Set problem » Set the listing down again exactly, please, apart from its pictures.
[begin Dataset extract]
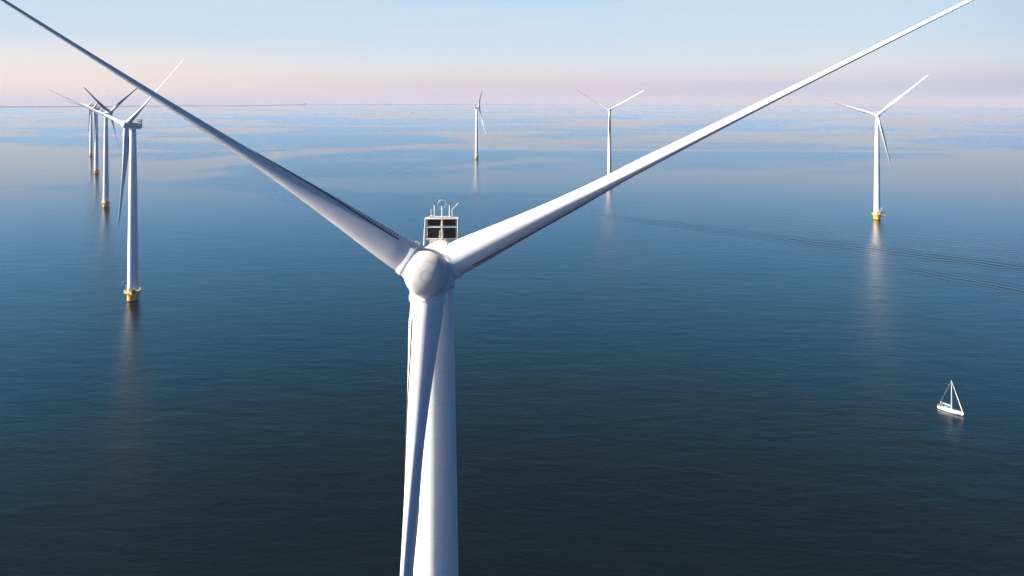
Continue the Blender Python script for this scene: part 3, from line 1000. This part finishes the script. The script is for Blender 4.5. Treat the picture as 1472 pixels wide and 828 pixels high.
# ---------------------------------------------------------------- far specks on the water and shore
def far_barge():
    p = Vector((-820, 5650, -5650 ** 2 / (2 * R_EARTH)))
    t = empty('cargo_barge', p, math.radians(6))
    h = MB(); h.add([(-13, -2.6, -0.5), (12, -2.6, -0.5), (15, 0, -0.5), (12, 2.6, -0.5), (-13, 2.6, -0.5), (-13.4, -2.9, 2.4), (12.5, -2.9, 2.4), (17, 0, 3.4), (12.5, 2.9, 2.4), (-13.4, 2.9, 2.4)],
                    [(0, 1, 2, 3, 4), (5, 9, 8, 7, 6), (0, 5, 6, 1), (1, 6, 7, 2), (2, 7, 8, 3), (3, 8, 9, 4), (4, 9, 5, 0)], 0, False)
    h.build('hull', M['bargepaint'], t)
    w = MB(); w.box((-9, 0, 4.0), (5.5, 4.6, 3.2)); w.box((-9.3, 0, 6.2), (3.4, 3.8, 1.6)); bevel(w.build('wheelhouse', M['bargepaint'], t), 0.15)
    m = MB(); m.tube((6, 0, 2.4), (6, 0, 8.5), 0.15, n=8); m.build('mast', M['steel'], t)
    tag(t, 'tiny dark barge far out on the pale water near the horizon', 'barge')
far_barge()

def far_building():
    d = 15300
    p = px_point(434, d) + Vector((0, 0, 0))
    t = empty('harbour_building', p, math.radians(14))
    w = MB(); w.box((0, 0, 13), (150, 30, 26)); w.box((60, -4, 22), (46, 30, 44)); w.box((-95, 2, 9), (50, 24, 18))
    w.build('wall', M['whitewall'], t)
    r = MB(); r.add([(-76, -17, 26.2), (36, -17, 26.2), (36, 17, 26.2), (-76, 17, 26.2), (-76, 0, 33), (36, 0, 33)], [(0, 1, 5, 4), (2, 3, 4, 5), (0, 4, 3), (1, 2, 5), (0, 3, 2, 1)], 0, False)
    r.build('roof', M['frame'], t)
    for k in range(9):
        b = MB(); b.box((-66 + 13 * k, -15.2, 14), (6, 0.6, 8)); b.build('window', M['glass'], t)
    tag(t, 'long white building on the far shore just under the sky', 'building')
far_building()

# ---------------------------------------------------------------- haze over the lake
def make_haze():
    m, nt, b = nmat('haze')
    nt.nodes.remove(b)
    v = nt.nodes.new('ShaderNodeVolumePrincipled')
    v.inputs['Color'].default_value = (0.58, 0.57, 0.66, 1)
    v.inputs['Density'].default_value = HAZE
    v.inputs['Anisotropy'].default_value = 0.0
    nt.links.new(v.outputs[0], nt.nodes['Material Output'].inputs['Volume'])
    bx = MB(); lo, hi_ = -46100 ** 2 / (2 * R_EARTH) - 3, 185.0
    bx.box((0, 0, (lo + hi_) / 2), (93000, 93000, hi_ - lo))
    tag(bx.build('haze', m, sharp=None), kind='stuff')
HAZE = 7e-5
make_haze()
[end Dataset extract]
Solution to the exercise »
Continue the Blender Python script for this scene: part 3, from line 1000. This part finishes the script. The script is for Blender 4.5. Treat the picture as 1472 pixels wide and 828 pixels high.
# ---------------------------------------------------------------- far specks on the water and shore
def far_barge():
    p = Vector((-820, 5650, -5650 ** 2 / (2 * R_EARTH)))
    t = empty('cargo_barge', p, math.radians(6))
    h = MB(); h.add([(-13, -2.6, -0.5), (12, -2.6, -0.5), (15, 0, -0.5), (12, 2.6, -0.5), (-13, 2.6, -0.5), (-13.4, -2.9, 2.4), (12.5, -2.9, 2.4), (17, 0, 3.4), (12.5, 2.9, 2.4), (-13.4, 2.9, 2.4)],
                    [(0, 1, 2, 3, 4), (5, 9, 8, 7, 6), (0, 5, 6, 1), (1, 6, 7, 2), (2, 7, 8, 3), (3, 8, 9, 4), (4, 9, 5, 0)], 0, False)
    h.build('hull', M['bargepaint'], t)
    w = MB(); w.box((-9, 0, 4.0), (5.5, 4.6, 3.2)); w.box((-9.3, 0, 6.2), (3.4, 3.8, 1.6)); bevel(w.build('wheelhouse', M['bargepaint'], t), 0.15)
    m = MB(); m.tube((6, 0, 2.4), (6, 0, 8.5), 0.15, n=8); m.build('mast', M['steel'], t)
    tag(t, 'tiny dark barge far out on the pale water near the horizon', 'barge')
far_barge()

def far_building():
    d = 15300
    p = px_point(434, d) + Vector((0, 0, 0))
    t = empty('harbour_building', p, math.radians(14))
    w = MB(); w.box((0, 0, 13), (150, 30, 26)); w.box((60, -4, 22), (46, 30, 44)); w.box((-95, 2, 9), (50, 24, 18))
    w.build('wall', M['whitewall'], t)
    r = MB(); r.add([(-76, -17, 26.2), (36, -17, 26.2), (36, 17, 26.2), (-76, 17, 26.2), (-76, 0, 33), (36, 0, 33)], [(0, 1, 5, 4), (2, 3, 4, 5), (0, 4, 3), (1, 2, 5), (0, 3, 2, 1)], 0, False)
    r.build('roof', M['frame'], t)
    for k in range(9):
        b = MB(); b.box((-66 + 13 * k, -15.2, 14), (6, 0.6, 8)); b.build('window', M['glass'], t)
    tag(t, 'long white building on the far shore just under the sky', 'building')
far_building()

# ---------------------------------------------------------------- haze over the lake
def make_haze():
    m, nt, b = nmat('haze')
    nt.nodes.remove(b)
    v = nt.nodes.new('ShaderNodeVolumePrincipled')
    v.inputs['Color'].default_value = (0.58, 0.57, 0.66, 1)
    v.inputs['Density'].default_value = HAZE
    v.inputs['Anisotropy'].default_value = 0.0
    nt.links.new(v.outputs[0], nt.nodes['Material Output'].inputs['Volume'])
    bx = MB(); lo, hi_ = -46100 ** 2 / (2 * R_EARTH) - 3, 185.0
    bx.box((0, 0, (lo + hi_) / 2), (93000, 93000, hi_ - lo))
    tag(bx.build('haze', m, sharp=None), kind='stuff')
HAZE = 7e-5
make_haze()